The classic 64 original earned a Gold Medal back in Issue 40. Now the Amiga game (Thalamus's debut 16-bit program) is here.

The population of Xamox are in underground caverns, hiding from the Skyrksis - an alien race of Nomads. Hawkeye is created by the Xamoxians to take on and destroy the intruders.

Twelve horizontally scrolling zones of platforms and ledges make up the play area and Hawkeye is armed with four types of gun from a pistol to a bazooka. Hawkeye's task is to locate the four puzzle sections placed randomly around each zone. While searching for these, Hawkeye must leap gaps, avoid robot mines and the many Skyrksis aliens and Guardians.
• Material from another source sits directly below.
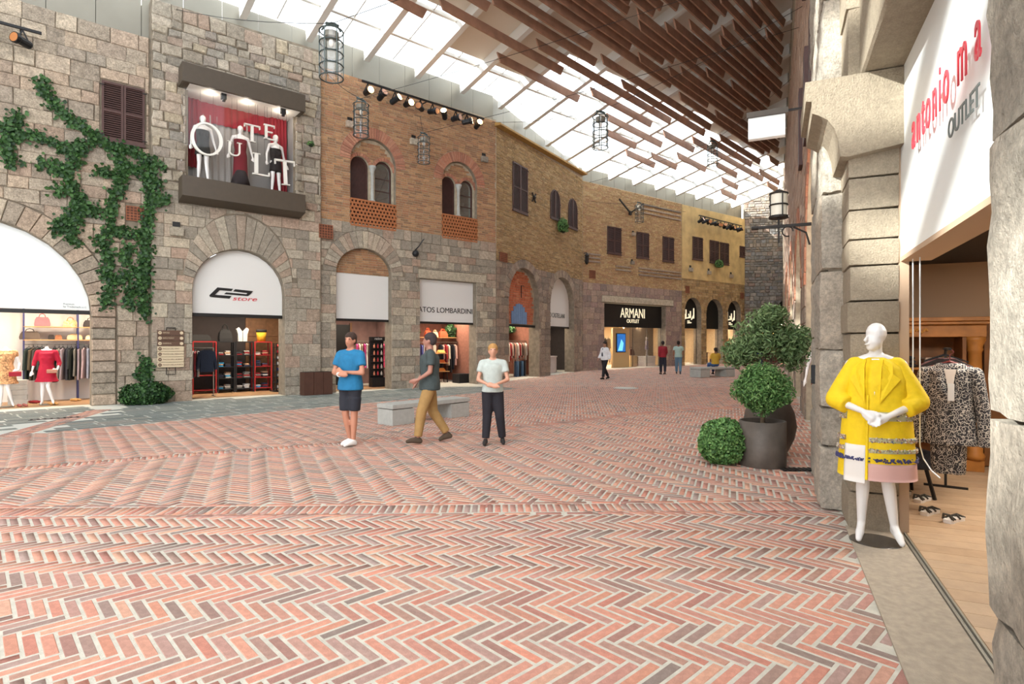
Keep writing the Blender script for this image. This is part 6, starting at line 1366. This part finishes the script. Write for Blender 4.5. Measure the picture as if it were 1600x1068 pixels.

Phil King This really isn't very different from the 64 version, and hardly uses the Amiga's immense graphics and sound capabilities. For a start, the parallax scrolling has only two layers and the scenery is dull with a bland colour scheme. In-game sound is also unimpressive, consisting of a simple 'heartbeat' background noise and typical shooting effects. The only compensation is that the simple 'run and shoot' gameplay is just as addictive as in the great original.
Robin Hogg Hawkeye simply blew away all other platform games on the 64. However the technical brilliance behind that opus has not rubbed off on the Amiga game with limited colours used in each level and a near total absence of parallax scrolling. Little better than the 64 version in appearance it's graphically very average. Thankfully the platform action playability of the 64 game is still here, but I'd hoped for something more spectacular.